Besides regular techno clubbings they also host sex positive events. For those parties guests are selected via an application process before the event as well as a strict door policy where the guests are asked questions about the rules of the event.

A big focus of hausgemacht is creating a safeR space for FLINTA* people. There are awareness teams at the events looking after the safety and well-being of the guests.

Screenshot of

Joining the collective

After attending my first event in February 2023 I decided I wanted to join the collective. I reached out to the team and asked if they needed coding support.

I met up with the Internet team to get to know each other and talk about the projects they were working on. Afterwards I was invited to join the collective.

The application process

The application process is handled via a custom made web app built by members of the collective. Because of the sensitive nature of the data the app is built with a strong focus on data protection and privacy.

Alois Paulin (one of our members) built the backend which is architected to minimize data stored and disclosed to members of the organisation. There is also great care to ensure that all personal data is encrypted and stored securely. Once the need for the data is gone it is deleted.

Patrick Ludewig designed and built the frontend. Vlad I. acted as a product owner/manager for this and many other projects.

In my first year I focused on refactoring and extending their custom web app for checking in guests.

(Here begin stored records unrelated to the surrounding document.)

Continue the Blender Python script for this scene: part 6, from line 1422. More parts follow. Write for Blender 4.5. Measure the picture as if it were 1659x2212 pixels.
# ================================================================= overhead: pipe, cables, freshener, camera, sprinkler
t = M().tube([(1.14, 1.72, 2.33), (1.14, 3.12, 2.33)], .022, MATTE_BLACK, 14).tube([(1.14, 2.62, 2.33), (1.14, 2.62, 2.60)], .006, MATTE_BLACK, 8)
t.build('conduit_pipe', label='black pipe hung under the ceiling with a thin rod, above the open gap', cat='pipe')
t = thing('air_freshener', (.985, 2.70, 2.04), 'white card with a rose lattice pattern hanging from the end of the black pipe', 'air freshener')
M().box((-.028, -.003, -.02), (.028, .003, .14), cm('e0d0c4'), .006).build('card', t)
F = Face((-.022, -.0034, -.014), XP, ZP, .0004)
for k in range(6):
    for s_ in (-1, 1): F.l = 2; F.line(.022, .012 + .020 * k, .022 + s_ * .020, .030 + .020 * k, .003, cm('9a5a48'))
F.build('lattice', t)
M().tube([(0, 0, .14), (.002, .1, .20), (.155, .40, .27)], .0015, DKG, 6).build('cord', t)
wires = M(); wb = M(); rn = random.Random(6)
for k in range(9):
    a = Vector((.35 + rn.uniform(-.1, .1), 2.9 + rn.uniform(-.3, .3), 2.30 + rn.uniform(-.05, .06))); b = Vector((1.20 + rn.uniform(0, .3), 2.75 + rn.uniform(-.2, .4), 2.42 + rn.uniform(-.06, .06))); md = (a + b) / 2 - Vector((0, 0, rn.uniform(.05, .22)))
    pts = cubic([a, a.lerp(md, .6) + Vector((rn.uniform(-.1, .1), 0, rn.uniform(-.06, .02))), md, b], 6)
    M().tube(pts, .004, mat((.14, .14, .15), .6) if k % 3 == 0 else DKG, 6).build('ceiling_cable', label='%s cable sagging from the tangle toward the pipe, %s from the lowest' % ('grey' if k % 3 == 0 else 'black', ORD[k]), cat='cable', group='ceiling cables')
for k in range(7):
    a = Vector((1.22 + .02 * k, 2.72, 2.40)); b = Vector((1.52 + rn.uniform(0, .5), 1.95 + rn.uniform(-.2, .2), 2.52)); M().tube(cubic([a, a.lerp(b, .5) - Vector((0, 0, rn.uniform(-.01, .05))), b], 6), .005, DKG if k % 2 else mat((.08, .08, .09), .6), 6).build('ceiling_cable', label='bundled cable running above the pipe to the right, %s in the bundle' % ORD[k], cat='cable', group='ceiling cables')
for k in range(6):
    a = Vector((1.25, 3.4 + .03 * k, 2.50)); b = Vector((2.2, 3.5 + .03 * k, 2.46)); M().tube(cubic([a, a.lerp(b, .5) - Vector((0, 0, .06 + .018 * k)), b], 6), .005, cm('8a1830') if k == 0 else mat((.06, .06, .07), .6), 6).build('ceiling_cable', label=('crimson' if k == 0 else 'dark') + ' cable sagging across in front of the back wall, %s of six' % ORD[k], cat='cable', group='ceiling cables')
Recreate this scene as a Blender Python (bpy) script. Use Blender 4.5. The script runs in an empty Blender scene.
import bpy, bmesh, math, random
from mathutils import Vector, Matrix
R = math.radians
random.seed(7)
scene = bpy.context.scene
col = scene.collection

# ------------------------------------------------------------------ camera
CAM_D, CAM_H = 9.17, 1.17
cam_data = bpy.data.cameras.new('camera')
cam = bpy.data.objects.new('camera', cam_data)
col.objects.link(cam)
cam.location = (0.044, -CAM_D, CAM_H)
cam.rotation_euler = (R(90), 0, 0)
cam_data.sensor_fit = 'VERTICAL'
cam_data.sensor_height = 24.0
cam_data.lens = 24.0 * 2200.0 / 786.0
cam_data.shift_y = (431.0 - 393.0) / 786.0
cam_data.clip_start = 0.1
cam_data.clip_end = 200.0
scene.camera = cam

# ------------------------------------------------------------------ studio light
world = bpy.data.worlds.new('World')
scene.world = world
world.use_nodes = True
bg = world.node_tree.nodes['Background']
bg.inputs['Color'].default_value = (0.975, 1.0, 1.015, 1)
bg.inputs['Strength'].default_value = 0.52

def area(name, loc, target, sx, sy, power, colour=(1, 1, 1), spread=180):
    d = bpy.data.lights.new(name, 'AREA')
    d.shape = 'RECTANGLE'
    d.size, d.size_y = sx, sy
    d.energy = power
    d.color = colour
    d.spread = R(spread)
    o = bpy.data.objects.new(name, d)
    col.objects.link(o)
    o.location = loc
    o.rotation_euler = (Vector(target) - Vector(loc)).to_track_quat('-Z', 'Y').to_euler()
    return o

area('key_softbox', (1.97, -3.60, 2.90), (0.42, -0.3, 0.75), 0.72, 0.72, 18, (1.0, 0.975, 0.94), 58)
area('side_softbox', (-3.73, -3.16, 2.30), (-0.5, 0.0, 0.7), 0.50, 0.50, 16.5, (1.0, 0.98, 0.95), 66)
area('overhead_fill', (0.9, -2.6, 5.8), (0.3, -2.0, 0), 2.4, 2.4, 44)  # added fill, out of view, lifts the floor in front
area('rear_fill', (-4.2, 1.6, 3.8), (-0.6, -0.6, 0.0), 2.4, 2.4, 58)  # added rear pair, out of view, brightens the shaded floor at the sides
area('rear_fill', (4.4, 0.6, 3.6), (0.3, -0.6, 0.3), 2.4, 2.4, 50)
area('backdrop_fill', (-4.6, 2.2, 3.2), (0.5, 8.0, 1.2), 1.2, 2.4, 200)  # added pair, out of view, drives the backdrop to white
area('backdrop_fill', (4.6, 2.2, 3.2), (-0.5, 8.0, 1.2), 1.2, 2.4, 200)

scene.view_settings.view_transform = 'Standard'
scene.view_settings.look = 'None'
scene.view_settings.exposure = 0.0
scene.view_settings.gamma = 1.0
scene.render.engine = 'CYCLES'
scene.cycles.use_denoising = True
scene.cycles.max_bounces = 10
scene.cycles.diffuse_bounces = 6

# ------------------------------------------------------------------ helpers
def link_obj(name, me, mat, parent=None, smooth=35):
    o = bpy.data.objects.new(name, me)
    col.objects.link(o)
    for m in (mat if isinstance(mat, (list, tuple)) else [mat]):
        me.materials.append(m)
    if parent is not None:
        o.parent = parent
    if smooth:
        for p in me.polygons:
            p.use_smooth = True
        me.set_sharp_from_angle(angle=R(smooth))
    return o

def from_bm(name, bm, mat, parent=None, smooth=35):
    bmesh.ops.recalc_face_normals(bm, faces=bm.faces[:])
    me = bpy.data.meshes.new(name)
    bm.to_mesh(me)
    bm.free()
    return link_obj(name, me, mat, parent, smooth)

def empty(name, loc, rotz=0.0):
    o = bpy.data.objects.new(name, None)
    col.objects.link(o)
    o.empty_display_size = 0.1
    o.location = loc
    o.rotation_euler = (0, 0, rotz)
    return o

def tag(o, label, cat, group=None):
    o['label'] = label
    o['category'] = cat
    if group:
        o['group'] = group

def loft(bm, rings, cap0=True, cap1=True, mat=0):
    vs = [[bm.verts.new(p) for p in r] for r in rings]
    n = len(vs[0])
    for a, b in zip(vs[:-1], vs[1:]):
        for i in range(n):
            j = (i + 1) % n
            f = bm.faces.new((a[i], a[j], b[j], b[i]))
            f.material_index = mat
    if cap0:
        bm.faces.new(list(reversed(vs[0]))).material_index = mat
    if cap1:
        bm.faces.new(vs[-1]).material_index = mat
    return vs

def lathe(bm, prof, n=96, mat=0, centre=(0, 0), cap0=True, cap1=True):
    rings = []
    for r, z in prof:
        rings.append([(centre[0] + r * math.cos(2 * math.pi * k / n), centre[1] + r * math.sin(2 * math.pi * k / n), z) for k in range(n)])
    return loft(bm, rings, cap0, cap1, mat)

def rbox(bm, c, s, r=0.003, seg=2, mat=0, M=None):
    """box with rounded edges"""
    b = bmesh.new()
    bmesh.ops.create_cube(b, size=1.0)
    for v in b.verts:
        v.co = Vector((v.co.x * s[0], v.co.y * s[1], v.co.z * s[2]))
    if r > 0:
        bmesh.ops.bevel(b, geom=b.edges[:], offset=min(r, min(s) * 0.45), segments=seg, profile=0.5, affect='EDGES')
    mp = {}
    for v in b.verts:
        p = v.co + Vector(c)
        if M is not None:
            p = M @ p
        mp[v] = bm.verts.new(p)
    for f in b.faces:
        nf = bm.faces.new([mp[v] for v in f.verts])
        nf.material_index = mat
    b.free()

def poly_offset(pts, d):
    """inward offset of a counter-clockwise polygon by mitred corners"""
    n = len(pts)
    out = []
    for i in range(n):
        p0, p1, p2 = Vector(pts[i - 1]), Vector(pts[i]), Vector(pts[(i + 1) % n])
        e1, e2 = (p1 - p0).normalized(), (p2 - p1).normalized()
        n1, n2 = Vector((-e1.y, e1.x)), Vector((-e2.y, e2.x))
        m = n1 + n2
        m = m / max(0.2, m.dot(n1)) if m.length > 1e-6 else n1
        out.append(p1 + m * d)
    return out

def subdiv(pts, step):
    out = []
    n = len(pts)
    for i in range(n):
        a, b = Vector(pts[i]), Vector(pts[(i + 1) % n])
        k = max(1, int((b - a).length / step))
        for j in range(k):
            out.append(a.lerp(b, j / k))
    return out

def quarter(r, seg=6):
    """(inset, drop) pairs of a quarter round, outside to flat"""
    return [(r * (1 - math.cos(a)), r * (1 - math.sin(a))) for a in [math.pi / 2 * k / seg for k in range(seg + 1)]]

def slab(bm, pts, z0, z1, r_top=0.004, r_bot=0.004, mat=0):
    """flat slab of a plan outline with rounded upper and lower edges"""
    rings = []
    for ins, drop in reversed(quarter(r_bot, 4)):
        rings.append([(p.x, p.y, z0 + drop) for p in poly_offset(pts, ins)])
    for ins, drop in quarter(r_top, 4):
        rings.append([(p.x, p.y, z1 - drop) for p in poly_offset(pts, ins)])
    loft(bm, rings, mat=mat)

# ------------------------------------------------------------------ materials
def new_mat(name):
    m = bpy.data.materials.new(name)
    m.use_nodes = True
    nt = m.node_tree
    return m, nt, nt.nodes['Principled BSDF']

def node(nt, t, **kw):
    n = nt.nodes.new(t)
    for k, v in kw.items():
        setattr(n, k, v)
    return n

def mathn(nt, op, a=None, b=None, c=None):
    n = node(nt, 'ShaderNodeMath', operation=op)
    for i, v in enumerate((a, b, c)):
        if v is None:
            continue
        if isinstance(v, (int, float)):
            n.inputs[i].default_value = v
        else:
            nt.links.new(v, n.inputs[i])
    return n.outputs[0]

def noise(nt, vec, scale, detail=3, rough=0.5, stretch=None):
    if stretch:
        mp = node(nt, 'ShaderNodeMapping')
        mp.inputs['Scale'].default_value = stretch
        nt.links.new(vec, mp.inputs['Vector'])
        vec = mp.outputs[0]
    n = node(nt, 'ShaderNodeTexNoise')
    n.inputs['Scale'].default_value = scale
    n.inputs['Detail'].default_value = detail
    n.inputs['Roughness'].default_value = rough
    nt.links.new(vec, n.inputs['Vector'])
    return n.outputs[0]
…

They were using two different systems:

  • A native QR code scanner developed by their event software Pretix
  • A web app which connects to a passport scanner via websockets and looks up the ticket and guest data via a custom backend

Anonymous check-in via a passport scanner

The passport scanner web app was built to offer the guests a private check-in experience where even members of the collective don’t see the guest’s name.

The app connects to the passport scanner and reads out the name and the image stored on the passport chip. The name is matched against the ticket data to confirm the person has a valid ticket. The image is used to verify the person is the same as on the passport.

The data from the passport (i.e. the image) is only processed and transported in a secure local network. It never leaves the local network and is deleted immediatley after the event.

This approach is quite innovative and Alois even wrote a paper about it.

Together with Alois I refactored the app to stabilize the integration of the passport scanner and simplify the UI for the end user. We also trialed processing other IDs via OCR.

The improved app was used at our biggest event in June and processed a few hundreds guests.

Bespoke ticket scanner app

Over the summer we worked on improving the passport scanner app even further and extending it with different features.

A few hours before an event in September a server went down and we didn’t have time to port over the backend.

I quickly built a new web app for scanning the ticket QR code and enriching it with our guest data. Our team was then able to use the app to check in or reject guests at the door.

I kept iterating on this app for 2 other events and added many new features. The app is now used at all our events and is the main tool for checking in guests.

Screenshots of the ticket scanner web app

The plan is to eventually merge the passport scanner and the ticket scanner app into one application so both methods can be used interchangeably.

2024 and beyond

Our focus for 2024 is to unify all our different applications into one unified web applicaton. Over the next 2 years this will evolve into a bespoke event management system for the collective integrating many different tools and services.